True. But one thing that is getting lost in all of this…It’s the employers who actually started all this s**t, granted under the guise of “diversity” training and even for a few critical defense and infrastructure corporations, national security (though that driven by US government). But it was political correctness all the way. The issue became if you called them out on it they blame YOU (well, actually me) for “bringing politics/religion into it”. Recently I related here, and elsewhere, that while looking for work last summer, when the cities were burning etc. in regard to St. George Floyd and many corporations were openly expressing their support for, and monetary contributions to BLM, in the process of negotiating being hired for a sure-fire remote work job for which I was technically over-qualified, while being somewhat concerned about future employment I asked if this consultant employer or its (unknown to me) end customer supported such. Part of my concern is that for many years, and having somewhat recently held several security clearances, I have been asked by employers “Are you now or have you ever been a member of the Communist party or any organization that advocates the violent overthrow of the United States and its constitutional form of government” (can’t find exact wording right now but something similar is asked on immigration forms, apparently). By asking this question, I was disqualified. I mention this to a friend who owns a pet-sitting business (just her) in a hypothetical way and the conversation got all twisted into ME being the political one. It was IMNSHO, in context, a legitimate concern. If a potential employer is all wrapped up in politics, and there is considerable evidence, this thread a prime example, of that being a distinct possibility, do I not have the right to question it? I in no way want to press my politics on other people.
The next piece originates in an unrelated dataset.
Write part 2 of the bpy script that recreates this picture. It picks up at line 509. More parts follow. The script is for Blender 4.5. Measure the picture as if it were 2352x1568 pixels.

What I object to is a work environment where so much of this political crap is so casually discussed. I do not like being in an environment where I am having politics shoved at me such that I am expected to just sit there and take it.
Note also it has been related that this Basecamp organization started this crap with its own wokeness. It’s only now coming back to bite them in the ass. Pity if they were to go out of business. I mean that seriously as this will become the example the left will use.